• Video: Changes need to be made at a local, regional and national level, says head of review into Cyclone Gabrielle response

Video: Changes need to be made at a local, regional and national level, says head of review into Cyclone Gabrielle response

Changes need to be made at a local, regional and national level when it comes to handling natural disasters, says the head of an independent review panel into the Cyclone Gabrielle response.

A day after he presented his findings to the Hawke’s Bay Civil Defence Emergency Management Group Joint Committee, former National Police Commissioner Mike Bush said his Panel’s recommendations were aimed at locally, regionally and nationally. The report, which is 117 pages long, contains nine tier one recommendations and a further 66 tier two recommendations.

“In summary, there needs to be performance improvements locally and regionally, and they're very much aware of that and we point to the why. And nationally the model does need to change to ensure that there's a far more coordinated, cohesive response to any similar crisis.”

The review was an independent examination of the Hawke’s Bay Civil Defence Emergency Management (CDEM) Group’s response to Cyclone Gabrielle. The CDEM reports to the Joint Committee which is made up of regional leaders including the mayors and regional council chair and chair of the local iwi, Ngāti Kahungunu.

The review found that Cyclone Gabrielle highlighted the limitations and challenges inherent in New Zealand’s current emergency management model, particularly when it must address a severe and widespread disaster with multiple impacts and a lengthy recovery period.


Bush told journalists in a online media briefing this morning that his team had spoken to a number of people who contacted what they believed to be Civil Defence, only to be told that they were overacting.

And that happened on a number of occasions according to the people we spoke with. That's really relevant in terms of situational awareness and taking the right approach into disaster management. So you must have a way to understand everything that you are told. We call it intelligence gathering, and that will then inform your response. And you need to get it from multiple sources. You need to verify it. But to tell people that they're overreacting is exactly what should not occur.”

Bush says that his Panel’s recommendation is that when the Government looks at any changes, that they need to take a first principles approach.

“It's really important to work out the role of the centre or the national role, the regional role, and the local role. So who leads?

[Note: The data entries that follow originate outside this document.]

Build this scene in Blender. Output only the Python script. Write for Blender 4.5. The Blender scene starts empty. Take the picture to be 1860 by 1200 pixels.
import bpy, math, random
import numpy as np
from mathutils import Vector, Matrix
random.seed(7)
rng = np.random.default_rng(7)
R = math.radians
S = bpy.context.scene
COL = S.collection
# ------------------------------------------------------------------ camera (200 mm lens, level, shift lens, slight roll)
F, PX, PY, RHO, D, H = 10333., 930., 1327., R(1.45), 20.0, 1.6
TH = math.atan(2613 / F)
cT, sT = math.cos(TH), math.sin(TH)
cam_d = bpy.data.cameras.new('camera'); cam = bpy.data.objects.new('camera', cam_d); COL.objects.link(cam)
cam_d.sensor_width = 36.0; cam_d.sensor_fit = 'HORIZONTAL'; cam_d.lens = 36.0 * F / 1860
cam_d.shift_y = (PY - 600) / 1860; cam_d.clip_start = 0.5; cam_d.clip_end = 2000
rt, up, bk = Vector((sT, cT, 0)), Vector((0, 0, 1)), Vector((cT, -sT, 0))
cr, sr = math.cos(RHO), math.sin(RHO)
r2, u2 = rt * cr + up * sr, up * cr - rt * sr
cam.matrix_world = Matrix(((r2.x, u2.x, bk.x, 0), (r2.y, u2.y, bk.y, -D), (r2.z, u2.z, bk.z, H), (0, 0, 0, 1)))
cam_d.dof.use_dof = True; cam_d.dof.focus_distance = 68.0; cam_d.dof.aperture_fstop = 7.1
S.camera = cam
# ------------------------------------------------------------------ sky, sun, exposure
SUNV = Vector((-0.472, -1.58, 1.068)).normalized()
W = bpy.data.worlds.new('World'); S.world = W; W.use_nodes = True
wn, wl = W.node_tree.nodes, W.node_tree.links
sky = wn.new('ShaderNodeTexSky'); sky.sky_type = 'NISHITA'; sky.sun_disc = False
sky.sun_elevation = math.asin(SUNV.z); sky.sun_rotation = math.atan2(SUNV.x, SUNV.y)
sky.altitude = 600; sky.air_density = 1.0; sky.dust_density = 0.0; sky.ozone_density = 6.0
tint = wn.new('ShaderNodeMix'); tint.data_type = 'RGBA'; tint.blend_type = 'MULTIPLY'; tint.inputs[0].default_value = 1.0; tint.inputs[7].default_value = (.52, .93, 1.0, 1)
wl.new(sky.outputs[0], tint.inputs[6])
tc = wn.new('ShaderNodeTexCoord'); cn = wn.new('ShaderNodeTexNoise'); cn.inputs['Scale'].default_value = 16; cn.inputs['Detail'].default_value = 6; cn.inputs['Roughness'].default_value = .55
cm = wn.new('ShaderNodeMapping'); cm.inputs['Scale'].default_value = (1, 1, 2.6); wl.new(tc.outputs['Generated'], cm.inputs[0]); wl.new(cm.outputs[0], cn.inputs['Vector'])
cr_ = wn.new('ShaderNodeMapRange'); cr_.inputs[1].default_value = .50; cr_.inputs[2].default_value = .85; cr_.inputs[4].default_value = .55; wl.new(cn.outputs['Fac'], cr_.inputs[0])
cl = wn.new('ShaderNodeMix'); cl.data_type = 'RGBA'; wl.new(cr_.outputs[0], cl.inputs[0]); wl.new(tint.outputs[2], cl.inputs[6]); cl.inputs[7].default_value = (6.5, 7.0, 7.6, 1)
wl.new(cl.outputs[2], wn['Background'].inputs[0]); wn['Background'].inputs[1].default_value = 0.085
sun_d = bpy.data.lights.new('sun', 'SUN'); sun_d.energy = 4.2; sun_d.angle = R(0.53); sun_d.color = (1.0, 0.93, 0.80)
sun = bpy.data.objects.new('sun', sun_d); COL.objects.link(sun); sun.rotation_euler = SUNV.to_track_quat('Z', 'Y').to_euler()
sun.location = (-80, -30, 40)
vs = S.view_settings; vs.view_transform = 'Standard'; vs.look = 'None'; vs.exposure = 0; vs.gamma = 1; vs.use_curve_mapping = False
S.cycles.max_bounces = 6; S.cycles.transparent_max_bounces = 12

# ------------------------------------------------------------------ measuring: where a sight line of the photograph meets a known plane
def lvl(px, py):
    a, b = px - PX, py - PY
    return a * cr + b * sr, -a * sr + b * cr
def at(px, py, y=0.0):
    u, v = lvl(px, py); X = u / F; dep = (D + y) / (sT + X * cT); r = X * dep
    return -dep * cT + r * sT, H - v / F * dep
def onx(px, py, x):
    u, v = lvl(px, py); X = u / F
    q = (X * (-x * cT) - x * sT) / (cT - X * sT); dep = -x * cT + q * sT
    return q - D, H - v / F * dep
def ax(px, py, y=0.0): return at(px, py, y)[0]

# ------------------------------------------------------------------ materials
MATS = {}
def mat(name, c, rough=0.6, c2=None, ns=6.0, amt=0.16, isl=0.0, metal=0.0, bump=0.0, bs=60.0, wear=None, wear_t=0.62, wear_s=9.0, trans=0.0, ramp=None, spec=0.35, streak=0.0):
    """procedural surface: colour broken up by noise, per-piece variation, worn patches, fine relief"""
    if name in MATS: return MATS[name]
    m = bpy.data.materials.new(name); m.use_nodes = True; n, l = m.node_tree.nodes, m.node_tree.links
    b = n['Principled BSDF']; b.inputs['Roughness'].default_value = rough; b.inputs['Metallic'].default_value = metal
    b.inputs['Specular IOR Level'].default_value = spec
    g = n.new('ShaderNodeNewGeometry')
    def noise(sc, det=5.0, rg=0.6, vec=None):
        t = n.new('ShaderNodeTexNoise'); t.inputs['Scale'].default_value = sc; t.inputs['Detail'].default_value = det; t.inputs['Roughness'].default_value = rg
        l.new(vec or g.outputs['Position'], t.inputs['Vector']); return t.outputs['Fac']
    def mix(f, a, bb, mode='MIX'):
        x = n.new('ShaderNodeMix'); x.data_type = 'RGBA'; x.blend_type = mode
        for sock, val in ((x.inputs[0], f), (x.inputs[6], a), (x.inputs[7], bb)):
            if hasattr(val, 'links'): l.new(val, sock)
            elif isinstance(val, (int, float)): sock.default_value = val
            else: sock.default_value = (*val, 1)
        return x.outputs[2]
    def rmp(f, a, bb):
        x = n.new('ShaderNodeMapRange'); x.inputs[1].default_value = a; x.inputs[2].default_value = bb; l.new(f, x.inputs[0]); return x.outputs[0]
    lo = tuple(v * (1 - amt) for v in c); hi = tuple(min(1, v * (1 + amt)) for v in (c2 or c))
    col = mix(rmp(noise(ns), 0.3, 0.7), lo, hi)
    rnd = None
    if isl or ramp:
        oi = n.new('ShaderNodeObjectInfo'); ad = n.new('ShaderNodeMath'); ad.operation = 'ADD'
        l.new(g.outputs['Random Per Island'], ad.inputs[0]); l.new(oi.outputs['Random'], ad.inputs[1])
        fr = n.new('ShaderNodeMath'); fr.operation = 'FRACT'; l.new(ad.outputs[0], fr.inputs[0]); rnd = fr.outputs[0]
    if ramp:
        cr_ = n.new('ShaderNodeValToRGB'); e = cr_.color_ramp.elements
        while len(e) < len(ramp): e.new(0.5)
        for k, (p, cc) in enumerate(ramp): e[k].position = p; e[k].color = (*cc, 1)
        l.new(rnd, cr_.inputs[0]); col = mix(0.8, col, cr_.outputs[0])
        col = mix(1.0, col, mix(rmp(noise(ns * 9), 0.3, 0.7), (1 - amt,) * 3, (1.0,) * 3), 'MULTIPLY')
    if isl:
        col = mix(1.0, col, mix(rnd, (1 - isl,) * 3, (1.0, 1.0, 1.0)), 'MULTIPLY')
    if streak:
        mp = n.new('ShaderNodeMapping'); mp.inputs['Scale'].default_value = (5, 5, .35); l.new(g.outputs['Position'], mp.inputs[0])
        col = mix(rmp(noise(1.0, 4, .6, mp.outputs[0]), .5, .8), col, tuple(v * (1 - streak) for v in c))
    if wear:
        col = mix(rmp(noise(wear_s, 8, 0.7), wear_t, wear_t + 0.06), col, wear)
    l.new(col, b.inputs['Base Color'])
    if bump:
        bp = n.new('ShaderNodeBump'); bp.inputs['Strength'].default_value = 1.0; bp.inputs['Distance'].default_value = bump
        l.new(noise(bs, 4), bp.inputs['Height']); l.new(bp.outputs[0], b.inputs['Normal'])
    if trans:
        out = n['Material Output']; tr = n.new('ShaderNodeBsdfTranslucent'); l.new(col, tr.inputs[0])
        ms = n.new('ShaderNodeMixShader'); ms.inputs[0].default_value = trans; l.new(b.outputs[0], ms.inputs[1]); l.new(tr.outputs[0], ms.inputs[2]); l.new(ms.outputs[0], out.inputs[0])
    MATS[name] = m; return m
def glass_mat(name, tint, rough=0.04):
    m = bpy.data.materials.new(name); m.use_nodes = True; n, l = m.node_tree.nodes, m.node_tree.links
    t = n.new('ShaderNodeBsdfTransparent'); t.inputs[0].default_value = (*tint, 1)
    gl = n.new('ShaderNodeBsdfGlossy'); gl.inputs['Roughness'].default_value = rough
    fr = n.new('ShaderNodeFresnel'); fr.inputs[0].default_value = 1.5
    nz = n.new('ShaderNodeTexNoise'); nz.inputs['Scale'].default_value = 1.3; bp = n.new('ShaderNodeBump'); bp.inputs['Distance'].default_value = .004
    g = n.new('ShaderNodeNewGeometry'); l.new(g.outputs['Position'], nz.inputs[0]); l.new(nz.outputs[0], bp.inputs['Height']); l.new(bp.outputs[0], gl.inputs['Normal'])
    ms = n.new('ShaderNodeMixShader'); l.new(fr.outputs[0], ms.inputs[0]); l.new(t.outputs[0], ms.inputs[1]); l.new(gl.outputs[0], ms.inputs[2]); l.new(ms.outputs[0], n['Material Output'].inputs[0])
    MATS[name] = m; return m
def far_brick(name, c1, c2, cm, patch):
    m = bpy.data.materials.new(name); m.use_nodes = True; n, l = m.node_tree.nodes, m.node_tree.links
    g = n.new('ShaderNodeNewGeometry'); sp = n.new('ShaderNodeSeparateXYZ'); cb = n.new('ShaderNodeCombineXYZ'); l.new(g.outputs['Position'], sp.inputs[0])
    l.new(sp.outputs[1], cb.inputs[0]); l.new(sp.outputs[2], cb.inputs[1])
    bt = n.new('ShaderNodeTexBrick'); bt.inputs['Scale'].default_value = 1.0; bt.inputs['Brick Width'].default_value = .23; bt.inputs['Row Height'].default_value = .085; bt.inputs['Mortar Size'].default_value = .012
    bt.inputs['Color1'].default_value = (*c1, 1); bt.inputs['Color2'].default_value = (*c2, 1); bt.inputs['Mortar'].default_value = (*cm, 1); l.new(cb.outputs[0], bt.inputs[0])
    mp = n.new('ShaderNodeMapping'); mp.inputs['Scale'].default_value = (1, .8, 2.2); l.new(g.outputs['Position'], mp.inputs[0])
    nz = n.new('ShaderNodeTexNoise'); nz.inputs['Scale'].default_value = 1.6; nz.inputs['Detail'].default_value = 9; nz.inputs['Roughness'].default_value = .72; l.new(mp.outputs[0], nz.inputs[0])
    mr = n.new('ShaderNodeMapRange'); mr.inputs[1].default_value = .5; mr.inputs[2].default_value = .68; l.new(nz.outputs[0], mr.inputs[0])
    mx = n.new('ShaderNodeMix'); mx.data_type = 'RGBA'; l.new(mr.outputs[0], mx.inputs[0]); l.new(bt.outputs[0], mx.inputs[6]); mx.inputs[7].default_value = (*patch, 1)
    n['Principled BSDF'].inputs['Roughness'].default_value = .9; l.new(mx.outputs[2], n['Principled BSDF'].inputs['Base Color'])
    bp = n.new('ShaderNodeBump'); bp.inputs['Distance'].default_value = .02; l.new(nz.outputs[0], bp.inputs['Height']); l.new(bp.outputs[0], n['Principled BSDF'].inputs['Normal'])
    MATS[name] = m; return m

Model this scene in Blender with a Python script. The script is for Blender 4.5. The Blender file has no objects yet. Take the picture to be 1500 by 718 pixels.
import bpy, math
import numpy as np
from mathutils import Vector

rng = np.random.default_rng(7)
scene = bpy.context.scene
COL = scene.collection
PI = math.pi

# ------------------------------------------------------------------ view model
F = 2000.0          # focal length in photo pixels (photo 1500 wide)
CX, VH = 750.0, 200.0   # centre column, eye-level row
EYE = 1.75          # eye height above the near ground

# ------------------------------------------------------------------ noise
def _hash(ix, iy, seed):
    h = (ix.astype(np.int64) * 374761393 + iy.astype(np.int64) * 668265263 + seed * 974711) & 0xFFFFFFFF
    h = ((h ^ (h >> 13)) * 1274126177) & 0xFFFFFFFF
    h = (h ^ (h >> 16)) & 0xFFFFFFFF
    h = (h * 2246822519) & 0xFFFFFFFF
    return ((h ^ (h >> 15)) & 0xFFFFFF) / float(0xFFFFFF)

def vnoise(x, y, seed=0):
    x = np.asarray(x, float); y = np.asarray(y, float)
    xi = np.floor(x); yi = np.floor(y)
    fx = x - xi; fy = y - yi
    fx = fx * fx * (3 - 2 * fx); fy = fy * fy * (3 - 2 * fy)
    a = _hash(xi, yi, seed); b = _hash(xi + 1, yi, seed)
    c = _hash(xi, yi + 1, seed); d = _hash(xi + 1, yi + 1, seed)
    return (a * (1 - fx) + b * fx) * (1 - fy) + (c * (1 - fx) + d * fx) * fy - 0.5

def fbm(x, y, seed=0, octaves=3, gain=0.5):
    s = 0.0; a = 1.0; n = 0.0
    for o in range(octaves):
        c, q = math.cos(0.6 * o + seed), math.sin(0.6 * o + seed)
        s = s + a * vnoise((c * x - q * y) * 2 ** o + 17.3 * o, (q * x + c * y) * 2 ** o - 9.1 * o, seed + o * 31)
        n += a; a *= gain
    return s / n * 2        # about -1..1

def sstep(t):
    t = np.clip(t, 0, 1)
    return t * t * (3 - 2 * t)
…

For example, the national role might be to build national capability, to provide coordination, bring expertise and resource because it's still important in any crisis that there is a level of local leadership, people who know their communities, but that capability and experience must be built beforehand.”

Asked by Hawke’s Bay App if New Zealand’s system of volunteers at the grassroots of emergency services, especial Fire and Emergency, Bush said there was still an important place for volunteers.

“There is so much capability out there. Volunteers absolutely have their place. We need good people doing good things, but they must be in the right roles. So those important roles, whether they're leadership or leadership support roles, need to be filled by experienced and capable people. Because when you have a crisis like this that turns into a fatal crisis, there is a lot of pressure on people and they need to be experienced. They need to have the capability. That's what our people deserve. So we've got to find a way of leveraging that and bringing that into the operating model.”

The report also highlighted that iwi were left out of the decision making I the critical aftermath of the Cyclone.

“The real value is in the reduction and readiness before the response stage. So working with Iwi, working with communities to ensure that they're equipped, trained, they have their own expertise and resource and they practice and simulate any response. And they do that with Civil Defence and other emergency management people. And when it comes to the response, they stand up, but they're included. They must be included in the communications and the coordinated response. That didn't occur anywhere near as well as it should.”

Asked whether he thought that the Hawke’s Bay local councils needed to apologise for the handling of the Cyclone response and if people needed to be held accountable, Bush said that while he had an opinion, it was not his place to state what should happen.


On Monday Bush presented his report to the Joint Committee. However, he was not at the present at the media briefing that followed. Bush said he had been available but that the mayors and regional leaders had wanted to “own the report”.

There is also a Government Inquiry, headed by former Governor-General Sir Jerry Mateparae, that is reviewing the response to the North Island severe weather events last year, including Cyclone Gabrielle. The Government announced the inquiry in June and it is expected to report back soon.

This comes after another independent review commissioned by the Napier City Council found late last year that the Napier City Council was “hugely unprepared” for Cyclone Gabrielle in terms of Emergency Management capability.

The review, undertaken by Resilient Organisation Ltd., covers the Council’s internal response coordination, which includes crisis management and business continuity; and external response, which includes civil defence and emergency management.